▶ **DATA**:

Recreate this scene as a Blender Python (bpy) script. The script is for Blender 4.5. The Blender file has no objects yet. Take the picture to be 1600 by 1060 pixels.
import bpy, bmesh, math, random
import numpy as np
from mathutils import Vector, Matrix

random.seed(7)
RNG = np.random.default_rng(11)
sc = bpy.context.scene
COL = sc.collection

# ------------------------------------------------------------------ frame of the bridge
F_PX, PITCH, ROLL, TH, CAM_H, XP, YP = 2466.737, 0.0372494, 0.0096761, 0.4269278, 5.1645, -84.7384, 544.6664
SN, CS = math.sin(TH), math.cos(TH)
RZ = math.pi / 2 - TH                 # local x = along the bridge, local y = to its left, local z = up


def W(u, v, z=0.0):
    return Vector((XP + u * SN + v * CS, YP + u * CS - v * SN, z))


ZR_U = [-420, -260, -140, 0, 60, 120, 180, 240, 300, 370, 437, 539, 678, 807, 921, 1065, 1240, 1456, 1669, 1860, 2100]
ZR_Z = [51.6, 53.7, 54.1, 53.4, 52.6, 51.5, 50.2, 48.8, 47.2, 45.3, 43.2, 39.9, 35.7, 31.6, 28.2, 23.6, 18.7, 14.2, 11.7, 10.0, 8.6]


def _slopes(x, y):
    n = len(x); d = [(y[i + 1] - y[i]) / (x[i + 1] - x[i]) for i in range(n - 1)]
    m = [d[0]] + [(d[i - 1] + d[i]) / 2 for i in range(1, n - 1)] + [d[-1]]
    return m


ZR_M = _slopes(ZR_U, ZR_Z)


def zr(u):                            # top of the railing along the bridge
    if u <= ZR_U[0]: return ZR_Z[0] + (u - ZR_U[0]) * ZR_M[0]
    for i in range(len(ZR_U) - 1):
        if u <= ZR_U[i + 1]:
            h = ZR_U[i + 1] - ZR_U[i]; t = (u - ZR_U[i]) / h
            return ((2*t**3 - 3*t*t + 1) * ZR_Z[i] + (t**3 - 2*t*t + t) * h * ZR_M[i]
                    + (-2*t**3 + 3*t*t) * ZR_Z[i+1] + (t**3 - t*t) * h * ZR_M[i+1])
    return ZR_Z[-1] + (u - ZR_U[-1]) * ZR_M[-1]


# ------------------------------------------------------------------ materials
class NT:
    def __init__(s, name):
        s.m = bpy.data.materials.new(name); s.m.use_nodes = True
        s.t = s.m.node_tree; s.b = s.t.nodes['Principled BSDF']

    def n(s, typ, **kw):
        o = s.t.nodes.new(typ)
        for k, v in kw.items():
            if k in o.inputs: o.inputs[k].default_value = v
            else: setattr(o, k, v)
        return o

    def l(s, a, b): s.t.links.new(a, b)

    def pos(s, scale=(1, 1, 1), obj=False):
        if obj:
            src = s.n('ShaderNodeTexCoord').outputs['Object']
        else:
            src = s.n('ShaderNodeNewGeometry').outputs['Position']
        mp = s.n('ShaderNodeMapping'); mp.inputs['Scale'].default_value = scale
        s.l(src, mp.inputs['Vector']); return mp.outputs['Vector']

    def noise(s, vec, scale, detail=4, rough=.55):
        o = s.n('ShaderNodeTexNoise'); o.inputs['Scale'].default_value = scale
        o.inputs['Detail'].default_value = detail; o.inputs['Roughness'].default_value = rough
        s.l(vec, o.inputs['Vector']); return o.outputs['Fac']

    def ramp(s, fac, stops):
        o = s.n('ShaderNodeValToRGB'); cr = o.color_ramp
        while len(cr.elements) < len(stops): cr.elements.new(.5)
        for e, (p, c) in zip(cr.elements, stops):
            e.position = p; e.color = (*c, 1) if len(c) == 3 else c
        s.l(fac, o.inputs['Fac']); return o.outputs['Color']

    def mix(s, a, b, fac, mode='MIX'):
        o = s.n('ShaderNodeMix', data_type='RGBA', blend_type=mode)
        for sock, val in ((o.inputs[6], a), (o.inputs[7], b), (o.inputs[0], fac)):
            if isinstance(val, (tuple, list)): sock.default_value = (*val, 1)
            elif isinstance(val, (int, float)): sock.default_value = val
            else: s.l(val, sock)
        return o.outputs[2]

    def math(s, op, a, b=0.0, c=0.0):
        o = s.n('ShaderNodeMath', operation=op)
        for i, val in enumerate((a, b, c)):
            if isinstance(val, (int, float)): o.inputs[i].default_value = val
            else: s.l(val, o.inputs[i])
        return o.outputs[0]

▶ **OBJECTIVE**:
In the listing above, reproduce the first line and each one after it through the line that contains "COL = sc.collection".

▶ **OUTPUT FOR THIS EXERCISE**:
Recreate this scene as a Blender Python (bpy) script. The script is for Blender 4.5. The Blender file has no objects yet. Take the picture to be 1600 by 1060 pixels.
import bpy, bmesh, math, random
import numpy as np
from mathutils import Vector, Matrix

random.seed(7)
RNG = np.random.default_rng(11)
sc = bpy.context.scene
COL = sc.collection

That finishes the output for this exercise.